Wednesday 12 September 2018

A belated political awakening

I’ve never been someone who goes to political meetings much less speaks at them or takes part in political activism. I’ve always considered myself a socialist and an internationalist, but I’ve kept my activity to voting in elections and discussions, online or in person. I’ve assumed that the march of history is in the right direction and trusted in this progress.




Frankly, I’ve been a lazy bastard. The progress of history has only been in the right direction when people have worked for it, and there are always forces of conservatism that want to halt and reverse this progress. This evening I took the mic at a Left Against Brexit meeting and said so.

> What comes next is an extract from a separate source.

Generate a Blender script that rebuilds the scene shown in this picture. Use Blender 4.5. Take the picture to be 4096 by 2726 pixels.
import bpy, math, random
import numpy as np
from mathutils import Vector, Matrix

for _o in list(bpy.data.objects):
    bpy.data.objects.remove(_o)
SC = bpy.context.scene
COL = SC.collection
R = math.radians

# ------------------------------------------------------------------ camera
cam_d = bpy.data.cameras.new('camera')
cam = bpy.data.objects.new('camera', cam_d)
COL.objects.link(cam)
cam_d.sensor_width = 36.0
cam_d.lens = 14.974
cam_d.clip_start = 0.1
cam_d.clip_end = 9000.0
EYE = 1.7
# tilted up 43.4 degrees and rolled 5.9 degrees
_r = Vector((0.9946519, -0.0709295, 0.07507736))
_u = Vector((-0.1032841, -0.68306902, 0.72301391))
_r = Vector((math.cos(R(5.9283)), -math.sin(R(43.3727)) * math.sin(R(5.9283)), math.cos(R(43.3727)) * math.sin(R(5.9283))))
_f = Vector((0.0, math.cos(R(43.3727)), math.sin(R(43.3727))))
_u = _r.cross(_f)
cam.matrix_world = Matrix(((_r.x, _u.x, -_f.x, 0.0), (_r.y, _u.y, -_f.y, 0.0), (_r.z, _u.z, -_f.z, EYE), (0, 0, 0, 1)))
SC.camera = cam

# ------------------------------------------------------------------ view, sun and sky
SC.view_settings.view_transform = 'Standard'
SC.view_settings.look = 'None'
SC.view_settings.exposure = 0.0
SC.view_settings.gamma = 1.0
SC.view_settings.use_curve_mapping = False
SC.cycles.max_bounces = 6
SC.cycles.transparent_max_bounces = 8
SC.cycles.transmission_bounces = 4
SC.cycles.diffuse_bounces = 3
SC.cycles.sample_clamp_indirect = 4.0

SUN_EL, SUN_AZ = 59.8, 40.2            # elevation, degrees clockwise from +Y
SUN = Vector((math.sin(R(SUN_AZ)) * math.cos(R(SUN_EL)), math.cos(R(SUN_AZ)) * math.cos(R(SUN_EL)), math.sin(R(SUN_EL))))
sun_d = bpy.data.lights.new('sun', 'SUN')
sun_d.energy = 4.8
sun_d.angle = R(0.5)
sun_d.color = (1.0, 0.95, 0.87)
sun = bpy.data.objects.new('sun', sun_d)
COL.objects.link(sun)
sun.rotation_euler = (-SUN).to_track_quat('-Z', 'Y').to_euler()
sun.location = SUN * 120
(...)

In the run-up to the referendum I was complacent. I couldn’t believe that people could possibly back the likes of Nigel Farage and Boris Johnson, could possibly believe the transparent lies blazoned across the sides of busses, and vote against what was clearly against their best interests. In my runs and walks around Sheffield the Remain posters I’d seen in windows had far outnumbered those that called for Leave.




I thought that it was enough to just vote, and the result was like a punch in the gut. I don’t think I’d felt such pain from an election result since John Major’s victory, when we had felt so certain of a Labour win, and I had never felt so estranged from my fellow citizens.




The past two years have been hard. It has felt as though we have lost our country, which is somewhat ironic. It has felt as though so much of the progress we were making has been lost. Corbyn’s election as Labour leader on the back of the Momentum surge, pulling the party back to where it should be, representing this country’s working people and poor and disenfranchised rather than being soe Tory-light pretending that market forces and public private partnerships can improve things, has begun to feel hollow. The Labour leadership’s position of not fighting against Brexit, and Corbyn’s own disinterest in leading on this particular issue have been galling.




So I have become someone who attends political events and speaks at them when I have something to say. I have vowed and signed up to take part in activism to shape the world into how I think it should be for the benefit of the many. I dearly hope it is not too late to stop the utter disaster that any form of Brexit will surely be - that I have not left it too late to help. And, even if I can’t if the worst no-deal barely-better-than-Armageddon Brexit - or if we reverse this insanity and pull back from the brink - there will be more fighting to do.




Lazy bastards of the world unite; you have nothing to lose but your sense of desperate helplessness.